The Angel

Until the 1960’s, at the place where Manchester Road has its junction with The Esplanade and at the entrance to Broadfield Park, stood a monument locally known as The Angel. Proud upon a four foot Yorkshire stone base, it stood fifteen feet high against the trees of the park, resplendent in long flowing robes with wings outstretched and with a left arm raised heavenwards. The statue was made from white Sicilian marble and still remembered by many in the town as a once-prominent figure representing something about Rochdale itself. Generations of people will recall The Angel as they walked past it from the park or caught sight of it from passing buses and traffic. It stood as a silent but welcoming spirit of the town.

The statue had been presented to Rochdale in 1899 by Ellen MacKinnon who then lived in Surrey, in dedication to and memory of her mother Augusta. It was a commission for the sculptor Francis John Williamson of Esher, one of Queen Victoria’s favourite artists.

A number of sites close to the town centre had been considered at which to erect The Angel including placing it by The Butts, but this was felt to be inappropriate due to its proximity to the electric tram system. Eventually the corner of Manchester Road was identified as suitable by the town council and this place was agreed as appropriate by Miss MacKinnon herself.

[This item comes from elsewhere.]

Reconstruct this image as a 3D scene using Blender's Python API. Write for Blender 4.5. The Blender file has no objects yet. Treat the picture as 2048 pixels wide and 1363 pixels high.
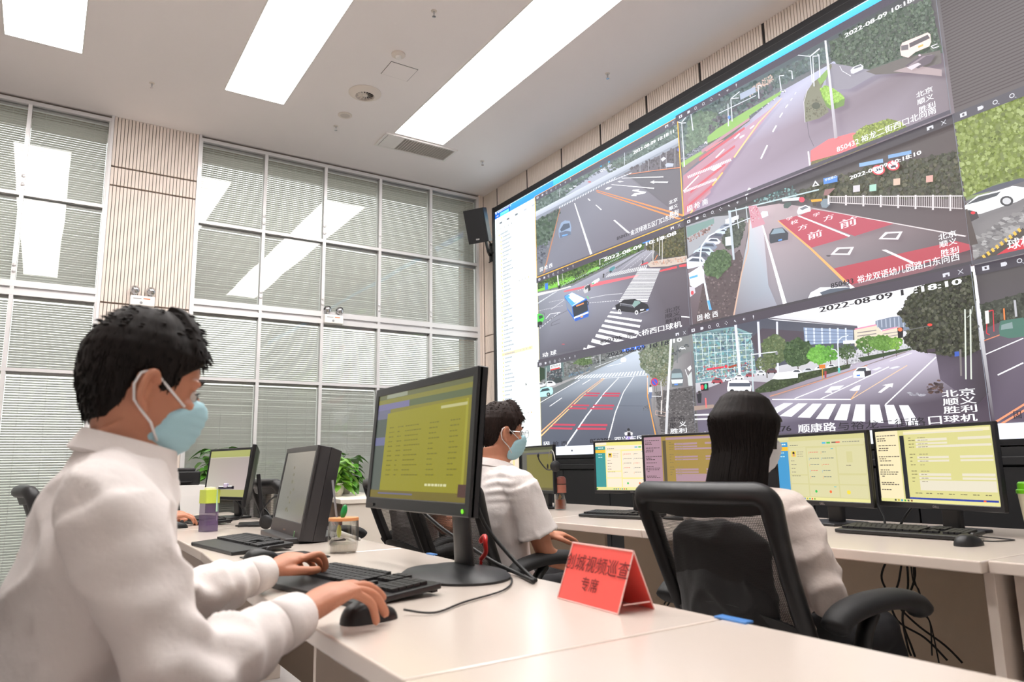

Originally its function was a drinking place as in front of its base stood a large water trough for horses and a smaller, lower one for dogs. In the late 19th century these were important refreshment points for the horses which were employed in drawing hundreds of waggons and other vehicles into and out of the town. When the junction at the bottom of Manchester Road was altered just before the Second World War, the drinking troughs were removed but The Angel remained. The dogs, no doubt, had to go thirsty !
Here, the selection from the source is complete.